-------- DATASET ENTRIES

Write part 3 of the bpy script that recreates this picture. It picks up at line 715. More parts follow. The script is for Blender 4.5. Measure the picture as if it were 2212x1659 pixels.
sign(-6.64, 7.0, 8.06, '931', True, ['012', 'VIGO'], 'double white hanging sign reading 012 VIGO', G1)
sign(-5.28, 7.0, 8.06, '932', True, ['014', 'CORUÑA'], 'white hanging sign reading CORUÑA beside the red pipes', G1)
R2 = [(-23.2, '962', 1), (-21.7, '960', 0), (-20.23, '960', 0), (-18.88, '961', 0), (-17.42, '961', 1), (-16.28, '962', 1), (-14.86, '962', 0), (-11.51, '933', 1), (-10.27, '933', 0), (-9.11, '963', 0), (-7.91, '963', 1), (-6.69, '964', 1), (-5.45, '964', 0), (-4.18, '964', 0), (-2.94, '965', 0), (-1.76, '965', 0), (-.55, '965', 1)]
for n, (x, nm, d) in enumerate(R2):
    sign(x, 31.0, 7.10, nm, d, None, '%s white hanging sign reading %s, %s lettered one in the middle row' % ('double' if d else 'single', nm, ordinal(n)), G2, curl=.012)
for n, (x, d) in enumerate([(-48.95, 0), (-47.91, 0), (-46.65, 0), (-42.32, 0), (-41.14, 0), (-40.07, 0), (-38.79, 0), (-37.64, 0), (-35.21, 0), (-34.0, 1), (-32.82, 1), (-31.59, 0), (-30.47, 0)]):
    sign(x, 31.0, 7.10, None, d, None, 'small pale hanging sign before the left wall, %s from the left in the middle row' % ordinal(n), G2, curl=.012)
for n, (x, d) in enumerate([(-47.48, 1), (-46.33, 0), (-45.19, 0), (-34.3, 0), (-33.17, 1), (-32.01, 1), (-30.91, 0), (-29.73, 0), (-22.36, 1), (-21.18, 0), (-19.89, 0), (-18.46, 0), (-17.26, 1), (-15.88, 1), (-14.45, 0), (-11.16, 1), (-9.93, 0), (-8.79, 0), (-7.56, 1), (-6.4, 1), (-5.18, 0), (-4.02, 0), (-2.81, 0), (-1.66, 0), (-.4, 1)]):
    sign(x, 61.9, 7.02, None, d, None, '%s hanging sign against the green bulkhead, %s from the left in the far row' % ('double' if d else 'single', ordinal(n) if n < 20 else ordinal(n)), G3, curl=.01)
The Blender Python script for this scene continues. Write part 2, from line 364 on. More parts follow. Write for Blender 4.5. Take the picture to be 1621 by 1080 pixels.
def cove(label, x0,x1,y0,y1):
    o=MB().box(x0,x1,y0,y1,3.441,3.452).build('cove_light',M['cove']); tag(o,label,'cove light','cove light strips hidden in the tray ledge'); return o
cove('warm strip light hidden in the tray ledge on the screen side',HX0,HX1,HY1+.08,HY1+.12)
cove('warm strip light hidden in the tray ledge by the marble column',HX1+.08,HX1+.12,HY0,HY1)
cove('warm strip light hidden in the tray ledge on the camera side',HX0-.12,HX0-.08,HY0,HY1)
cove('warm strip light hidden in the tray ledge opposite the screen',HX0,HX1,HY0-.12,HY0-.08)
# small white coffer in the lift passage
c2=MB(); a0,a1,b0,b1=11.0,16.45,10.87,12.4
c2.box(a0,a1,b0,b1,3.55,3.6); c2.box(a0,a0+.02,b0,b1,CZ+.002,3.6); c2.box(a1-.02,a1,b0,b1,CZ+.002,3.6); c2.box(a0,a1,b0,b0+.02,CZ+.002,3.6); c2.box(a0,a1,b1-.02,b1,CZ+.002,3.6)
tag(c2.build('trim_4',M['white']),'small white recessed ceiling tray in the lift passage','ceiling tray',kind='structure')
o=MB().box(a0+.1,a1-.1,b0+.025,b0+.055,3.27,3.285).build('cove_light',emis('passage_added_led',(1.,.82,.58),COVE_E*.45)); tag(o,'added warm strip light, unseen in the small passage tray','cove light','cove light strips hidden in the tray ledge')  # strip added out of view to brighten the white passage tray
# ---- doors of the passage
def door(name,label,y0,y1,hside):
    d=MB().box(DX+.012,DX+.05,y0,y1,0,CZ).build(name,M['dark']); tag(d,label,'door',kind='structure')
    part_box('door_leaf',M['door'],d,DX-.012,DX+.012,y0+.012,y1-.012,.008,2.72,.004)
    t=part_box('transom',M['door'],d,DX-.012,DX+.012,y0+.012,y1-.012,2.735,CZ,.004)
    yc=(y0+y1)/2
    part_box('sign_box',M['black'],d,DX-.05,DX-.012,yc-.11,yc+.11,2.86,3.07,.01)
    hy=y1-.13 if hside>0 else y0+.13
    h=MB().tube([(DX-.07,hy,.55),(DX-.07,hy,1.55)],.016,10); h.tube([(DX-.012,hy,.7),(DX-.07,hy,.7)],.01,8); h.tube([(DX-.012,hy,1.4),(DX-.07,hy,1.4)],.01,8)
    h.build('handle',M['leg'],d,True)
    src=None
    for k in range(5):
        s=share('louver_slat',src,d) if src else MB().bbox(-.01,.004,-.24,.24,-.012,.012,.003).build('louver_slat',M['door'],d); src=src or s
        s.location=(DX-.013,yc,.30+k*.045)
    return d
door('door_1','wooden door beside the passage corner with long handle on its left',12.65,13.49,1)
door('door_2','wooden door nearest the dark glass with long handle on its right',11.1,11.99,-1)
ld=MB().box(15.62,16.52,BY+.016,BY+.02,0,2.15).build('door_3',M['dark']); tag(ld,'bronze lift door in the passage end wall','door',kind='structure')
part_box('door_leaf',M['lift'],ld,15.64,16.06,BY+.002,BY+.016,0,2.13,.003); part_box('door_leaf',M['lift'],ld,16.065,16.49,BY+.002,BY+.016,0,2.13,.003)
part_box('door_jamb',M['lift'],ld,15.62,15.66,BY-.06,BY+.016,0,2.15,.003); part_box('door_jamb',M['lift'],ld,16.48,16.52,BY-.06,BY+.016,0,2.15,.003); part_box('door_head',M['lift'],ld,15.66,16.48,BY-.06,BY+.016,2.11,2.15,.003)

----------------

> WHAT IS EXPECTED
Locate each line with the word "Write" and copy it.

> PROBLEM SOLUTION
Write part 3 of the bpy script that recreates this picture. It picks up at line 715. More parts follow. The script is for Blender 4.5. Measure the picture as if it were 2212x1659 pixels.
The Blender Python script for this scene continues. Write part 2, from line 364 on. More parts follow. Write for Blender 4.5. Take the picture to be 1621 by 1080 pixels.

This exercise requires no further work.